Do outro lado da Baía, as promessas se estendem ainda em relação à duplicação da BA-001, uma ligação entre Santo Antônio de Jesus e Castro Alves, passando ainda pela criação de um contorno em Vera Cruz.

Claudio Villas-Boas falou sobre a robustez econômica e a expertise dos grupos chineses envolvidos na PPP. Um deles, inclusive, construiu a maior ponte do mundo, com 55 quilômetros de extensão, em nove anos. Será que consegue construir uma de 12 quilômetros em cinco anos?

A obra tem grandes desafios de engenharia, com o vão principal a 85 metros de altura acima do nível do mar. A estrutura ainda mergulha 60 metros mar adentro no trecho mais profundo. Com isso, o pilar principal da ponte terá um total de 218 metros e será ele quem determinará o tempo de obra, diz Villas-Boas.

No papel, há cuidados para reduzir o impacto na importantíssima atividade marítima, passando pela construção de um novo canal de acesso ao porto de Salvador e uma passagem para navios que leva em consideração os próximos 50 anos de evolução nas embarcações, diz o CEO do consórcio.

Talvez uma das mais inquietantes provocações apresentadas por Villas-Boas tenha sido um documento de 1878, do Arquivo Público da Bahia, mostrando que desde aquela época moradores da ilha pediam uma solução de conectividade com Salvador.
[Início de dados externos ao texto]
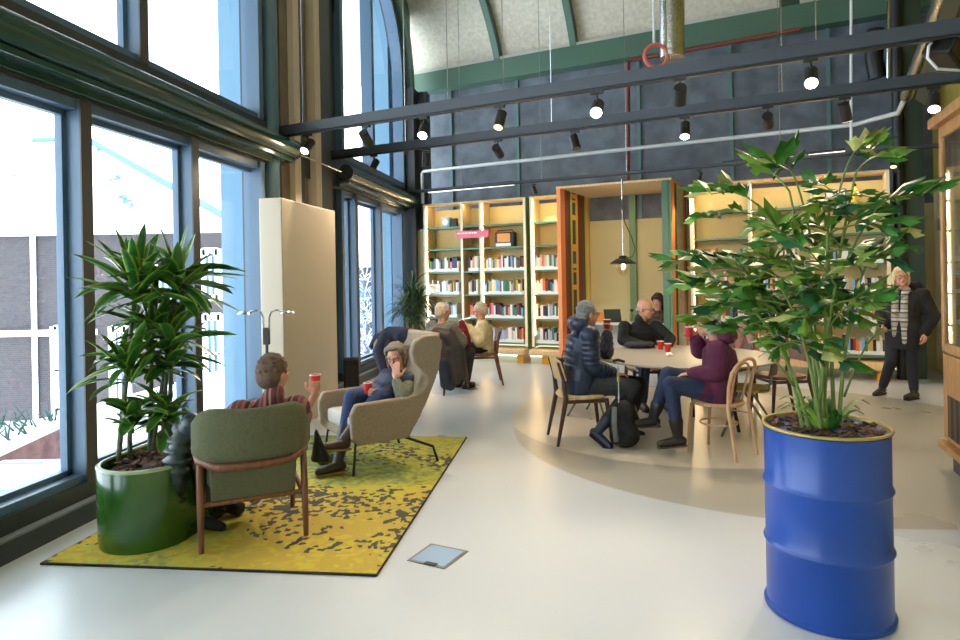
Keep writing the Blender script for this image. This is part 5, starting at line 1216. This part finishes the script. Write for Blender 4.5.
# pink jacket on the far chair
c_=V((3.05,7.9,0)); jf=V((-.75,-.65,0)).normalized(); jl=left_of(jf); bk=c_-jf*.28
drape('pink_jacket','dusty pink jacket draped over an empty chair back','jacket',[([bk+jl*.2+Z*.86,bk+Z*.88,bk-jl*.2+Z*.86],[.06,.07,.06]),([bk+jl*.16+Z*.84-jf*.03,bk+jl*.17+Z*.45-jf*.05],[.07,.08]),([bk-jl*.16+Z*.84-jf*.03,bk-jl*.17+Z*.45-jf*.05],[.07,.08]),([bk+Z*.84-jf*.04,bk+Z*.45-jf*.06],[.08,.09])],mat('dusty_pink',(.72,.48,.46),.8,noise_s=12,noise_a=.25))
# double reading lamp
lb_=V((-2.02,6.05,0)); hz=px(263,315,6.05).z
t=thing('floor_lamp','two armed chrome reading lamp standing behind the olive armchair','lamp',lb_,0)
MB().lathe([(.14,0),(.14,.012),(.02,.02)],n=32).build('base',m_steel_d,t,smooth=True)
MB().tube([(0,0,.015),(0,0,hz-.18)],.014,10).build('pole',m_steel_d,t); MB().bx(-.03,.03,-.02,.02,hz-.28,hz-.12).build('switch_box',m_brown,t,bevel=.005)
for s in(-1,1):
    arm=[(s*.025,0,hz-.14),(s*.03,0,hz-.02),(s*.05,0,hz+.03),(s*.10,0,hz+.045),(s*.15,0,hz+.03)]
    a_o=MB().tube(arm,.009,8).build('arm',m_chrome,t,smooth=True)
    MB().lathe([(.02,.02),(.05,.012),(.075,-.008),(.07,-.010),(.01,-.0)],(s*.20,0,hz+.022),20).build('lamp_head',m_chrome,a_o,smooth=True)
# =====================================================  OUTSIDE
m_snow=mat('snow',(.95,.96,.98),.9)
m_brick=mat('grey_brick',(.42,.40,.44),.9)
nt=m_brick.node_tree; bb=nt.nodes['Principled BSDF']; tc=nt.nodes.new('ShaderNodeTexCoord'); bt_=nt.nodes.new('ShaderNodeTexBrick'); mp=nt.nodes.new('ShaderNodeMapping'); mp.inputs['Rotation'].default_value=(PI/2,0,0)
nt.links.new(tc.outputs['Object'],mp.inputs[0]); nt.links.new(mp.outputs[0],bt_.inputs[0]); bt_.inputs['Scale'].default_value=3.; bt_.inputs['Color1'].default_value=(*lin((.24,.21,.21)),1); bt_.inputs['Color2'].default_value=(*lin((.19,.17,.18)),1); bt_.inputs['Mortar'].default_value=(*lin((.29,.28,.30)),1); nt.links.new(bt_.outputs[0],bb.inputs['Base Color'])
m_slate=mat('blue_slate',(.30,.40,.55),.8)
m_roof=mat('snowy_roof',(.95,.96,.98),.9); nt=m_roof.node_tree; bb=nt.nodes['Principled BSDF']; tc=nt.nodes.new('ShaderNodeTexCoord'); nz=nt.nodes.new('ShaderNodeTexNoise'); nz.inputs['Scale'].default_value=.9; nz.inputs['Detail'].default_value=8; cr=nt.nodes.new('ShaderNodeValToRGB'); cr.color_ramp.elements[0].position=.33; cr.color_ramp.elements[1].position=.37; cr.color_ramp.elements[0].color=(*lin((.25,.36,.5)),1); cr.color_ramp.elements[1].color=(*lin((.95,.96,.98)),1); nt.links.new(tc.outputs['Object'],nz.inputs[0]); nt.links.new(nz.outputs[0],cr.inputs[0]); nt.links.new(cr.outputs[0],bb.inputs['Base Color'])
struct('trim_15',MB().add([W(-14,-.36,-.72),W(14,-.36,-.72),W(14,-5.9,-.72),W(-14,-5.9,-.72),W(-14,-.36,-.95),W(14,-.36,-.95),W(14,-5.9,-.95),W(-14,-5.9,-.95)],[(0,1,2,3),(4,5,6,7),(0,1,5,4),(1,2,6,5),(2,3,7,6),(3,0,4,7)]),m_snow,label='snow covered terrace outside the windows')
DB=26.
def fac(x,D=DB): return px(x,300,D).x
t=thing('brick_building','brick house with snowy hipped roof across the street','building',(fac(80),DB,-5.5),0)
xl,xc,xr=fac(-40),fac(34),fac(228); ez=px(30,230,DB).z
MB().prism([(xl,DB),(xr,DB),(xr,DB+9),(xl,DB+9)],-5.5,ez).build('wall',m_brick,t,world=True)
MB().prism([(xl-.3,DB-.35),(xr+.3,DB-.35),(xr+.3,DB),(xl-.3,DB)],ez-.25,ez+.3).build('gutter',m_white,t,world=True)
pk0=px(-30,140,DB+4.5); pk1=px(88,140,DB+4.5); zz=pk1.z
MB().add([(xl-.3,DB-.4,ez+.2),(xr+.3,DB-.4,ez+.2),(xr+.3,DB+9,ez+.2),(xl-.3,DB+9,ez+.2),(xl,DB+4.5,zz),(pk1.x,DB+4.5,zz)],[(0,1,5,4),(1,2,5),(2,3,4,5),(3,0,4)]).build('roof',m_roof,t,world=True)
MB().tube([(xl,DB+4.5,zz),(pk1.x,DB+4.5,zz),(xr+.3,DB-.4,ez+.25)],.16,6).build('ridge',m_slate,t,world=True)
MB().tube([(fac(36),DB-.12,-5.5),(fac(36),DB-.12,ez)],.10,8).build('downpipe',m_white,t,world=True)
MB().prism([(xl,DB-.25),(fac(97),DB-.25),(fac(97),DB),(xl,DB)],px(30,333,DB).z-.12,px(30,333,DB).z+.12).build('ledge',m_white,t,world=True)
for wx0,wx1,wy0,wy1 in ((203,219,253,297),(205,222,318,388),(113,128,330,400),(55,64,330,410),(158,176,262,296)):
    a1=px(wx0,wy0,DB-.05); b1=px(wx1,wy1,DB-.05); x0,x1,z0,z1=a1.x,b1.x,b1.z,a1.z
    fo=MB()
    for r_ in ((x0-.15,x0+.12,z0-.15,z1+.15),(x1-.12,x1+.15,z0-.15,z1+.15),(x0,x1,z0-.15,z0+.1),(x0,x1,z1-.1,z1+.2),((x0+x1)/2-.04,(x0+x1)/2+.04,z0,z1),(x0,x1,(z0+z1)/2-.04,(z0+z1)/2+.04)): fo.bx(r_[0],r_[1],DB-.14,DB,r_[2],r_[3])
    w_=fo.build('window',m_white,t,world=True); MB().bx(x0,x1,DB-.04,DB-.01,z0,z1).build('pane',mat('dusk_pane',(.22,.38,.55),.15),w_,world=True)
# second far house seen through windows
t=thing('brick_building','farther brick building seen through the far windows','building',(-6.5,40,-5.5),0)
MB().prism([(-14,40),(-4,40),(-4,48),(-14,48)],-5.5,2.2).build('wall',m_brick,t,world=True)
MB().add([(-14.4,39.6,2.2),(-3.6,39.6,2.2),(-3.6,48.4,2.2),(-14.4,48.4,2.2),(-14.4,44,5.0),(-3.6,44,5.0)],[(0,1,5,4),(1,2,5),(2,3,4,5),(3,0,4),(0,1,2,3)]).build('roof',m_roof,t,world=True)
for x in(-11.5,-9.5,-7.5,-5.5):
    for z in(-1.6,.3): w_=MB().bx(x-.45,x+.45,39.9,40,z-.1,z+1.2).build('window',m_white,t,world=True); MB().bx(x-.35,x+.35,39.86,39.9,z,z+1.1).build('pane',MATS['dusk_pane'],w_,world=True)
# bare snowy shrubs outside far windows
rt=random.Random(9)
for i,(x,y,lab) in enumerate(((345,300,'bare snowy tree nearest the cream casing outside the far windows'),(366,292,'bare snowy tree in the middle of the far windows'),(386,285,'bare snowy tree outside the rightmost far window'))):
    b0=px(x,345,15.+4.5*i); t=thing('bare_tree',lab,'tree',(b0.x,b0.y,-5.5),0)
    tk=MB(); tw=MB(); tk.tube([(0,0,0),(0,0,7.)],[.16,.06],8)
    for k in range(110):
        a=rt.uniform(0,2*PI); z=rt.uniform(3.9,7.1); p=V((0,0,z)); d=V((math.cos(a),math.sin(a),rt.uniform(.1,1.2))).normalized(); q_=p+d*rt.uniform(.3,.9); (tk if k<10 else tw).tube([p,p.lerp(q_,.5)+V((0,0,.05)),q_,q_+V((rt.uniform(-.2,.2),rt.uniform(-.2,.2),.2))],[.02,.015,.01,.005],5)
    tk.build('trunk',mat('wet_bark',(.30,.30,.34),.9),t); tw.build('snowy_twigs',mat('frosted_twig',(.66,.72,.80),.9),t)
# terrace things
g=px(30,455,6.4)
o=MB()
pA_,pB_=px(-30,452,5.6),px(72,447,7.4); zt_=px(40,440,6.4).z
dd=(pB_-pA_).normalized(); nn_=V((-dd.y,dd.x,0))
mb=MB(); 
t=thing('brick_planter','long brick planter with snow on top on the terrace','planter',pA_.lerp(pB_,.5).xy.to_3d()+V((0,0,-.72)),0)
q4=[pA_,pB_,pB_+nn_*1.,pA_+nn_*1.]
MB().prism([(p.x,p.y) for p in q4],-.72,zt_-.06).build('brick_wall',mat('red_brick',(.50,.35,.33),.9,noise_s=8,noise_a=.3),t,world=True)
MB().prism([(p.x,p.y) for p in q4],zt_-.06,zt_).build('snow_cap',m_snow,t,world=True)
tw=MB()
for k in range(90):
    p=pA_.lerp(pB_,rt.random())+nn_*rt.uniform(.1,.9); p.z=zt_; a=rt.uniform(0,2*PI); tw.tube([p,p+V((.12*math.cos(a),.12*math.sin(a),rt.uniform(.08,.22)))],[.012,.004],4)
tw.build('frosted_shrubs',mat('frost_green',(.30,.42,.40),.9),t,world=True)
tc_=px(18,478,5.2)
t=thing('garden_table','pale blue garden table covered in snow on the terrace','table',(tc_.x,tc_.y,-.72),0)
MB().box((tc_.x,tc_.y,tc_.z+.0),(.75,.7,.03)).build('tabletop',mat('pale_blue_metal',(.58,.72,.80),.5),t,world=True); MB().box((tc_.x,tc_.y,tc_.z+.035),(.73,.68,.05)).build('snow_layer',m_snow,t,world=True,bevel=.02)
for a in(-1,1):
    for b_ in(-1,1): MB().tube([(tc_.x+a*.33,tc_.y+b_*.3,-.72),(tc_.x+a*.33,tc_.y+b_*.3,tc_.z)],.018,6).build('leg',MATS['pale_blue_metal'],t,world=True)
for k,(x,y,D) in enumerate(((8,495,4.6),(34,490,5.6))):
    c_=px(x,y,D); t=thing('garden_chair',('pale garden chair nearest the window corner' if k==0 else 'pale garden chair right of the snowy table'),'chair',(c_.x,c_.y,-.72),0)
    MB().box((0,0,.42),(.42,.42,.03)).build('seat',MATS['pale_blue_metal'],t); MB().box((.0,-.2,.65),(.42,.03,.35)).build('backrest',MATS['pale_blue_metal'],t)
    for a in(-1,1):
        for b_ in(-1,1): MB().tube([(a*.19,b_*.19,0),(a*.19,b_*.19,.42)],.014,6).build('leg',MATS['pale_blue_metal'],t)
# =====================================================  LIGHT, CAMERA
w=bpy.data.worlds.new('sky'); SC.world=w; w.use_nodes=True; nt=w.node_tree; bg=nt.nodes['Background']
bg.inputs['Color'].default_value=(.74,.88,1.0,1); bg.inputs['Strength'].default_value=SKY
def area(name,loc,rot,sx,sy,e,col):
    ld=bpy.data.lights.new(name,type='AREA'); ld.shape='RECTANGLE'; ld.size=sx; ld.size_y=sy; ld.energy=e; ld.color=col
    lo=bpy.data.objects.new(name,ld); COL.objects.link(lo); lo.location=loc; lo.rotation_euler=rot; return lo
# warm area lights under each bookcase top panel, no strips modelled
for s0,s1 in((.1,2.2),(2.33,2.95),(5.1,7.75)):
    p=L((s0+s1)/2,.03,2.95); area('shelf_top_light',p,(math.radians(20),0,RZB),s1-s0,.03,SHELF*(s1-s0),(1,.80,.52))
for bi,a0,a1,_r in bays:
    if bi==1: continue
    p=L(a0+.012,.05,1.72); ld=area('upright_led',p,(0,0,0),.02,2.4,SHELF*6,(1,.74,.40))
    dv=(B*.8+N*.6).normalized(); ld.rotation_euler=Matrix((V((-dv.y,dv.x,0)),V((0,0,1)),-dv)).transposed().to_euler()
p=L(3.9,.3,3.0); area('booth_roof_light',p,(0,0,RZB),1.2,.2,BOOTH,(1,.82,.55))  # area light under the booth roof, no fixture modelled
cam=bpy.data.cameras.new('camera'); co=bpy.data.objects.new('camera',cam); COL.objects.link(co)
cam.sensor_fit='HORIZONTAL'; cam.sensor_width=36; cam.lens=24; cam.shift_y=-45.7/960; cam.shift_x=.84/960; cam.clip_end=300; cam.clip_start=.05
a=math.atan(ROLL); ca_,sa_=math.cos(a),math.sin(a)
co.matrix_world=Matrix(((ca_,sa_,0,0),(0,0,-1,0),(-sa_,ca_,0,EYE),(0,0,0,1)))
SC.camera=co
SC.view_settings.view_transform='Standard'; SC.view_settings.look='None'; SC.view_settings.gamma=1; SC.view_settings.use_curve_mapping=False
SC.view_settings.exposure=EXPO
SC.cycles.use_denoising=True; SC.cycles.max_bounces=8; SC.cycles.diffuse_bounces=5; SC.cycles.transparent_max_bounces=12; SC.cycles.sample_clamp_indirect=8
Sem quaisquer condicionantes, o representante do consórcio apresentou o prazo de 1 ano para projeto, mais quatro de construção e outros 29 anos de operação.

Por mais inquietante que seja pensar na incapacidade do governo da Bahia em gerir a obra de uma simples rodoviária, ou de um sistema de VLT, o que resta aos baianos é imitar a esperança da deputada estadual Ivana Bastos: “Só espero que Deus me dê vida e saúde para estar aqui em junho de 2031 na inauguração deste projeto”. Caso atrase, ou tenha qualquer outro tipo de contratempo, parece que pelo menos a função política da ponte estará garantida em mais uma disputa eleitoral no ano que vem, com o governo petista tentando vender o sonho de muitas gerações em troca de mais um período no poder.